Wednesday, May 6, 2020

Noah Oppenheim Faces Hard Road At NBC News


Noah Oppenheim was primed to gain oversight of all the operations of NBC News and MSNBC. Instead he has a new boss with those very responsibilities – and more, Variety reports.

Oppenheim was named president of NBC News in February of 2017 and had been cited publicly by former NBCUniversal CEO Steve Burke as his choice to succeed Andy Lack, the chairman of MSNBC and NBC News.  He rose quickly through the ranks thanks to his touch with the company’s venerable “Today” morning franchise, which has become newsier and more direct under his watch.

Noah Openheim
His “Today” captures the bulk of viewers between 25 and 54, the audience most coveted by advertisers, beating rival “Good Morning America” at ABC. And that in turn helped the program’s first two hours snare $332 million in advertising in 2018, according to ad-tracker Standard Media Index.

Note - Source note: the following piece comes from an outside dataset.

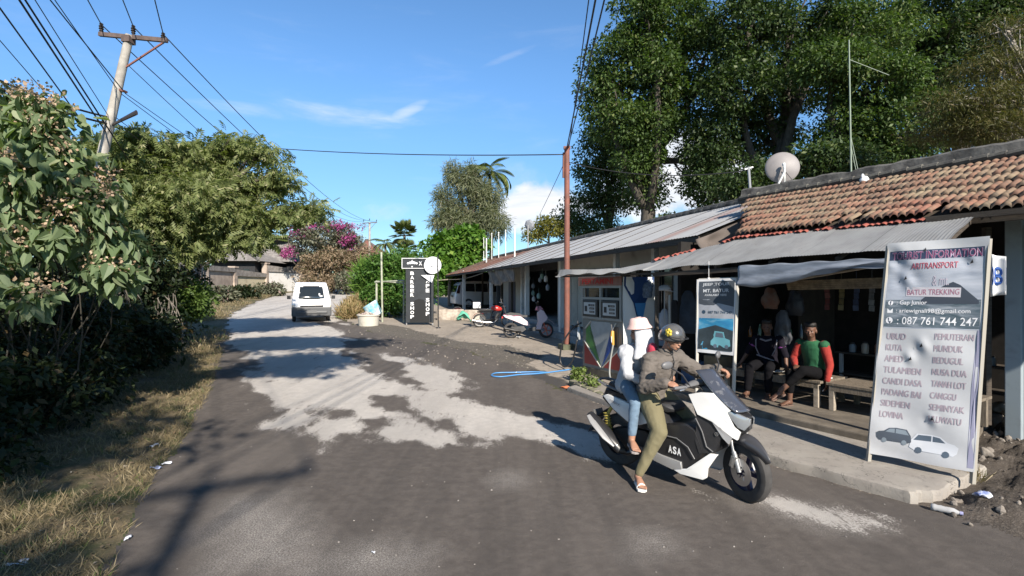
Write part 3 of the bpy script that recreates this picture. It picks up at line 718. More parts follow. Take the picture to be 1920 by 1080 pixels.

But NBCU has a new CEO, Jeff Shell, and on Monday, he decided to re-organize news operations – with a decidedly different type of executive in charge.

Oppenheim will be paired with a new superior, Cesar Conde, an up-and coming executive who is a generation younger than Lack and is likely to focus more intently on the business of not just NBC News, but also MSNBC and CNBC.

Though NBC News has endured controversies over the past few years, it is a big business for NBCUniversal and could become more so as TV habits change. As more consumers opt to watch their favorite comedy or drama via streaming video, live news and sports will become the TV networks’ most reliable tool to capture big crowds who cannot skip past ads. In recent months, NBC News has launched a streaming-video service, NBC News Now, as well as a kids’ version of “NBC Nightly News” on YouTube, and had plans to work with Peacock, the parent company’s streaming-video subscription service.